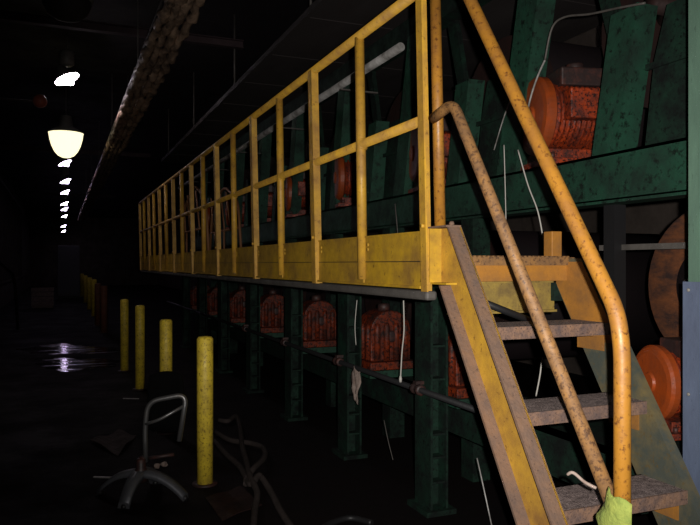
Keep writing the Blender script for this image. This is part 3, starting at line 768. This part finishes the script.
def sheet(corn, lab, name, m, thick=.006, up=.0):
    P = [floor_pt(u, v, 0) for (u, v) in corn]; c_ = sum(P, Vector())/4
    b = MB(); N_ = 8; g = {}
    for s2 in (0,1):
        for i in range(N_+1):
            for j in range(N_+1):
                a_, w_ = i/N_, j/N_
                q = P[0]*(1-a_)*(1-w_)+P[1]*a_*(1-w_)+P[2]*a_*w_+P[3]*(1-a_)*w_-c_
                g[i,j,s2] = b.bm.verts.new((q.x, q.y, .003+up*(.5+.5*math.sin(a_*7+w_*5))+(thick if s2 else 0)))
    for i in range(N_):
        for j in range(N_):
            for s2 in (0,1): b.bm.faces.new((g[i,j,s2], g[i+1,j,s2], g[i+1,j+1,s2], g[i,j+1,s2]))
    for i in range(N_):
        for jj in (0,N_): b.bm.faces.new((g[i,jj,0], g[i+1,jj,0], g[i+1,jj,1], g[i,jj,1])); b.bm.faces.new((g[jj,i,0], g[jj,i+1,0], g[jj,i+1,1], g[jj,i,1]))
    o = b.build(name, m); o.location = (c_.x, c_.y, 0)
    return o
tag(sheet([(90,443),(118,433),(136,437),(118,457)], '', 'cardboard_sheet', M['cardboard'], up=.03), 'crumpled flattened cardboard sheet on the floor left of the broken chair', 'cardboard')
tag(sheet([(205,500),(240,488),(262,506),(222,522)], '', 'cardboard_sheet', M['drum_rim'], up=.01), 'dark reddish flat cardboard on the floor right of the broken chair', 'cardboard')
for (u, v, lab) in ((157,469,'small crumpled paper scrap beneath the chair frame'), (164,467,'second small crumpled paper scrap beneath the chair frame')):
    p = floor_pt(u, v, .0); b = MB(); bmesh.ops.create_icosphere(b.bm, subdivisions=2, radius=.026)
    for vv in b.bm.verts: vv.co *= random.uniform(.7,1.15); vv.co.z = max(vv.co.z*.8, -.018)
    o = b.build('paper_scrap', M['paper']); o.location = (p.x, p.y, .02); tag(o, lab, 'litter', 'paper scraps')
for (u, v, lab) in ((131,399,'thin pale metal strip on the floor near the bollards'), (106,478,'thin metal strip on the floor left of the chair base')):
    p = floor_pt(u, v, 0); o = MB().box(-.09,.09,-.01,.01,.001,.008).build('metal_strip', M['pipe_silver']); o.location = (p.x, p.y, 0); o.rotation_euler.z = -.5; tag(o, lab, 'litter', 'metal strips')

# ------------------------------------------------------------------ light: the flash gun beside the lens, and the lamps themselves
fl = bpy.data.lights.new('camera_flash', 'SPOT'); fl.energy = 560; fl.color = (1,.95,.9); fl.shadow_soft_size = .012
fl.spot_size = math.radians(77); fl.spot_blend = 1.0
fo = bpy.data.objects.new('camera_flash', fl); COL.objects.link(fo); fo.location = (.065*CS, -.065*SN, EYE+.035)
fo.rotation_euler = (PI/2+math.radians(1), 0, -TH-math.radians(9))

W = bpy.data.worlds.new('world'); S.world = W; W.use_nodes = True
W.node_tree.nodes['Background'].inputs[0].default_value = (.02,.02,.025,1); W.node_tree.nodes['Background'].inputs[1].default_value = .0

cam = bpy.data.cameras.new('camera'); co = bpy.data.objects.new('camera', cam); COL.objects.link(co)
cam.sensor_width = 36; cam.lens = 36; cam.clip_start = .05; cam.clip_end = 200; cam.shift_y = 1.5/700
co.location = (0, 0, EYE); co.rotation_euler = (PI/2, 0, -TH)
S.camera = co
vs = S.view_settings; vs.view_transform = 'Standard'; vs.look = 'None'; vs.exposure = 0; vs.gamma = 1; vs.use_curve_mapping = False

────────────────

[TASK]: Repeat the listing in full and exactly. Leave any pictures out.

[THE RESULT]:
Keep writing the Blender script for this image. This is part 3, starting at line 768. This part finishes the script.
def sheet(corn, lab, name, m, thick=.006, up=.0):
    P = [floor_pt(u, v, 0) for (u, v) in corn]; c_ = sum(P, Vector())/4
    b = MB(); N_ = 8; g = {}
    for s2 in (0,1):
        for i in range(N_+1):
            for j in range(N_+1):
                a_, w_ = i/N_, j/N_
                q = P[0]*(1-a_)*(1-w_)+P[1]*a_*(1-w_)+P[2]*a_*w_+P[3]*(1-a_)*w_-c_
                g[i,j,s2] = b.bm.verts.new((q.x, q.y, .003+up*(.5+.5*math.sin(a_*7+w_*5))+(thick if s2 else 0)))
    for i in range(N_):
        for j in range(N_):
            for s2 in (0,1): b.bm.faces.new((g[i,j,s2], g[i+1,j,s2], g[i+1,j+1,s2], g[i,j+1,s2]))
    for i in range(N_):
        for jj in (0,N_): b.bm.faces.new((g[i,jj,0], g[i+1,jj,0], g[i+1,jj,1], g[i,jj,1])); b.bm.faces.new((g[jj,i,0], g[jj,i+1,0], g[jj,i+1,1], g[jj,i,1]))
    o = b.build(name, m); o.location = (c_.x, c_.y, 0)
    return o
tag(sheet([(90,443),(118,433),(136,437),(118,457)], '', 'cardboard_sheet', M['cardboard'], up=.03), 'crumpled flattened cardboard sheet on the floor left of the broken chair', 'cardboard')
tag(sheet([(205,500),(240,488),(262,506),(222,522)], '', 'cardboard_sheet', M['drum_rim'], up=.01), 'dark reddish flat cardboard on the floor right of the broken chair', 'cardboard')
for (u, v, lab) in ((157,469,'small crumpled paper scrap beneath the chair frame'), (164,467,'second small crumpled paper scrap beneath the chair frame')):
    p = floor_pt(u, v, .0); b = MB(); bmesh.ops.create_icosphere(b.bm, subdivisions=2, radius=.026)
    for vv in b.bm.verts: vv.co *= random.uniform(.7,1.15); vv.co.z = max(vv.co.z*.8, -.018)
    o = b.build('paper_scrap', M['paper']); o.location = (p.x, p.y, .02); tag(o, lab, 'litter', 'paper scraps')
for (u, v, lab) in ((131,399,'thin pale metal strip on the floor near the bollards'), (106,478,'thin metal strip on the floor left of the chair base')):
    p = floor_pt(u, v, 0); o = MB().box(-.09,.09,-.01,.01,.001,.008).build('metal_strip', M['pipe_silver']); o.location = (p.x, p.y, 0); o.rotation_euler.z = -.5; tag(o, lab, 'litter', 'metal strips')

# ------------------------------------------------------------------ light: the flash gun beside the lens, and the lamps themselves
fl = bpy.data.lights.new('camera_flash', 'SPOT'); fl.energy = 560; fl.color = (1,.95,.9); fl.shadow_soft_size = .012
fl.spot_size = math.radians(77); fl.spot_blend = 1.0
fo = bpy.data.objects.new('camera_flash', fl); COL.objects.link(fo); fo.location = (.065*CS, -.065*SN, EYE+.035)
fo.rotation_euler = (PI/2+math.radians(1), 0, -TH-math.radians(9))

W = bpy.data.worlds.new('world'); S.world = W; W.use_nodes = True
W.node_tree.nodes['Background'].inputs[0].default_value = (.02,.02,.025,1); W.node_tree.nodes['Background'].inputs[1].default_value = .0

cam = bpy.data.cameras.new('camera'); co = bpy.data.objects.new('camera', cam); COL.objects.link(co)
cam.sensor_width = 36; cam.lens = 36; cam.clip_start = .05; cam.clip_end = 200; cam.shift_y = 1.5/700
co.location = (0, 0, EYE); co.rotation_euler = (PI/2, 0, -TH)
S.camera = co
vs = S.view_settings; vs.view_transform = 'Standard'; vs.look = 'None'; vs.exposure = 0; vs.gamma = 1; vs.use_curve_mapping = False